Susan Sontag
[Writer, theorist, and critic, b. 1933, New York, d. 2004, New York.]

 Needing to have reality confirmed and experience enhanced by photographs is an aesthetic consumerism to which everyone is now addicted. Industrial societies turn their citizens into image-junkies; it is the most irresistible form of mental pollution. 
 Though photographs, the world becomes a series of unrelated, free-standing particles; and history, past and present, a set of anecdotes and faits divers. The camera makes reality atomic, manageable, and opaque. It is a view of the world which denies interconnectedness, continuity, but which confers on each moment the character of a mystery. 
 In some way I would suggest that photography is not so much an art as a meta-art. It’s an art which devours other art... photography takes the whole world as its subject, cannibalizes all art forms, and converts them into images.
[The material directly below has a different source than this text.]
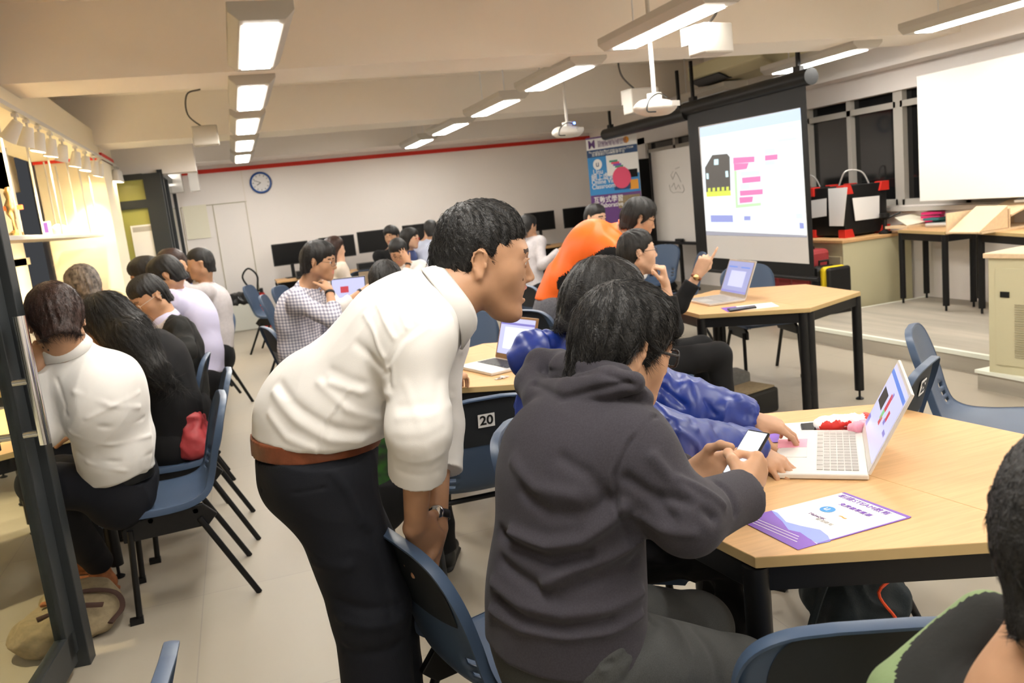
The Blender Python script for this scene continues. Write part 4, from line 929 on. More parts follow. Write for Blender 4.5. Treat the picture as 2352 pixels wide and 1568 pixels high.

And in that sense it seems a peculiarly modern art form. 
 The vast maw of modernity has chewed up reality and spat the whole mess out as images. 
 To collect photography is to collect the world. 
 Photographs are perhaps the most mysterious of all objects that make up, and thicken, the environment we recognize as modern. 
 Photographs state the innocence, the vulnerability of lives heading toward their own destruction, and this link between photography and death haunts all photographs of people. 
 The camera makes everyone a tourist in other people’s reality, and eventually in one’s own.